Hukum Internasional dalam Konflik Kepentingan Ekonomi (II)
Kolom

Hukum Internasional dalam Konflik Kepentingan Ekonomi (II)

Dalam tiga dekade terakhir ini, konflik kepentingan ekonomi antara negara berkembang dan negara maju telah terpusat pada masalah perdagangan antarnegara. Konflik ini dipicu oleh pandangan yang berbeda antara negara berkembang dan negara maju.

Bacaan 2 Menit

Untuk mencapai tujuan ini, tidak segan-­segan MNC mengancam akan memindahkan usaha mereka. Bahkan, MNC dapat mempengaruhi pemerintah negaranya, termasuk juga lembaga-lembaga internasional, untuk melakukan suatu tindakan terhadap pemerintah negara berkembang yang merugikan mereka.

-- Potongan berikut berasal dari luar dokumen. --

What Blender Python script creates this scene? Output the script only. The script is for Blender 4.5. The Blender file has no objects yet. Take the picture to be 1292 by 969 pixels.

Di samping itu, MNC dapat meminta pemerintahnya untuk mem­perjuangkan kepentingan mereka dalam forum internasional. Salah satunya adalah dalam pembentukan perjanjian internasional.

Perjanjian internasional yang dibuat untuk melindungi kepentingan MNC dapat dikelompokan paling tidak menjadi tiga kategori. Pertama, perjanjian-perjanjian internasional yang bertujuan untuk melindungi MNC dari tindakan sepihak pemerintah setempat. Selanjutnya, perjanjian-­perjanjian internasional yang bertujuan untuk melindungi produk, termasuk hak atas kekayaan intelektual, yang dihasilkan oleh MNC.  Ketiga, perjanjian-perjanjian internasional yang memberi jalan keluar (remedy) bagi perselisihan yang terjadi antara MNC dengan pemerintah negara berkembang.

Menghadapi kekuatan besar yang dimiliki oleh MNC, negara berkembang telah lama mengupayakan agar hukum internasional dapat membatasi aktivitas MNC. Hasil maksimal yang dapat dicapai oleh negara berkembang adalah pembentukan UN-Draft Code of Con­duct on Transnational Corporations (selanjutnya disebut "Code of Conduct"). Code of Conduct hingga sekarang tidak pernah di­tetapkan menjadi resolusi PBB, apalagi perjanjian internasional.

Oleh karenanya saya berpendapat, negara berkembang mengalami kegagalan dalam usahanya membatasi kegiatan MNC. Ada paling tidak empat alasan mengapa demikian. Pertama, bagaimanapun tidak disukai kegiatan yang dilakukan oleh MNC, negara berkembang membutuhkan kehadirannya, baik dalam rangka pemasukan devisa, alih teknologi, penyerapan tenaga kerja dan lain-lain.

Kedua, pembatasan aktivitas MNC bukan sekadar perdebatan dalam tataran konsep, melainkan harus berhadapan dengan kenyataan dan praktek yang sudah lama terbentuk. Ketiga, dengan kekuatan yang dimiliki oleh MNC, mereka dapat memastikan bahwa ide untuk membatasi mereka akan gagal. Terakhir, suka atau tidak suka, krisis ekonomi yang melanda berbagai negara di Asia dan resesi ekonomi dunia, membuat ketergantungan negara berkembang terhadap MNC semakin tinggi.

Upaya negara berkembang untuk membatasi gerak MNC telah menggunakan metode trashing, deconstruction, dan geneality. Negara berkembang melakukan trashing terhadap asumsi negara maju bahwa negara berkembang melakukan tindakan sepihak terhadap kepentingan MNC. Pertanyaannya, apakah memang negara berkembang melakukan tindakan sepihak secara semena-mena? Negara berkembang merasa bahwa tindakan sepihak dilakukan karena ada kebutuhan yang mendasar untuk itu. Tanpa tindakan sepihak, negara berkembang sudah sepantasnya mendapat perlindungan hukum internasional dari aktivitas dan tindakan MNC.

Demikianlah telah saya utarakan bagaimana eksistensi hukum internasional dalam konflik kepentingan antara negara berkembang dan negara maju. Kalau di permulaan pidato ini saya kemukakan pengelompokan negara berkembang dan negara maju, saat ini saya ingin mengatakan bahwa negara yang masuk dalam kelompok negara berkembang apabila kelak masuk dalam kelompok negara maju, maka negara tersebut akan menghadapi pilihan yang dilematis. Apakah negara tersebut akan bertindak sebagaimana layaknya negara maju atau memperjuangkan idealisme semasa negara tersebut masih menjadi negara berkembang. Biarlah waktu yang menjawabnya.